More recently the situation with the EU, something almost entirely outside of Parliament's control, has thrown up another possible source of increased immigration. On January 1, 2014 the probationary period on Bulgaria and Romania's EU membership will end. Citizens of these countries will now have the same free access of movement within the EU as does any other citizen of any of the 28 member states. Many British politicians are concerned that there could be a huge uncontrolled influx of migrants from those territories, but because of the EU's rules on free movement they are powerless to do anything about it, even though it is they who will receive the wrath of unpopularity from a less than happy public.

Q: So what more could the UK do?

A: Aside from sending more money, the UK could open its doors to the refugees the conflict is creating. Six million people have been displaced by the conflict, of which approximately two million have been pushed into neighbouring countries (Jordan, Turkey, Lebanon, Iraq, and Israel). This, coupled with the rather unprecedented levels of snow recently, is creating a massive humanitarian crisis that needs urgent attention.

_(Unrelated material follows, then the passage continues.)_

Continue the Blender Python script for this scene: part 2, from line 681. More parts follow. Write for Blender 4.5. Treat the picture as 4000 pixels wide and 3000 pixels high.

It is this situation that Amnesty International has been most critical of the UK and many other EU nations in its failure to act on. In response to the crisis so far, 10 EU countries have pledged a grand total of 12,000 asylum places. The UK is not one of those countries pledging.

The figure does not look very substantial in terms of the two million refugees the conflict has created thus far, and it also looks pretty pathetic when you consider that the conflict is generating approximately 5,000 refugees every single day. 12,000 asylum spots might give some of the camps a longish weekend's worth of relief, but that's all.

To give a comparison to how Britain has offered help in the past, in 1944 during the height of WW2, Britain accepted more than 50,000 Jewish refugees into the then British controlled territory of Palestine. Even 50,000 wouldn't be that many in the context of the Syrian refugee situation, nor was it a huge amount in terms of the Holocaust, but it was at least something.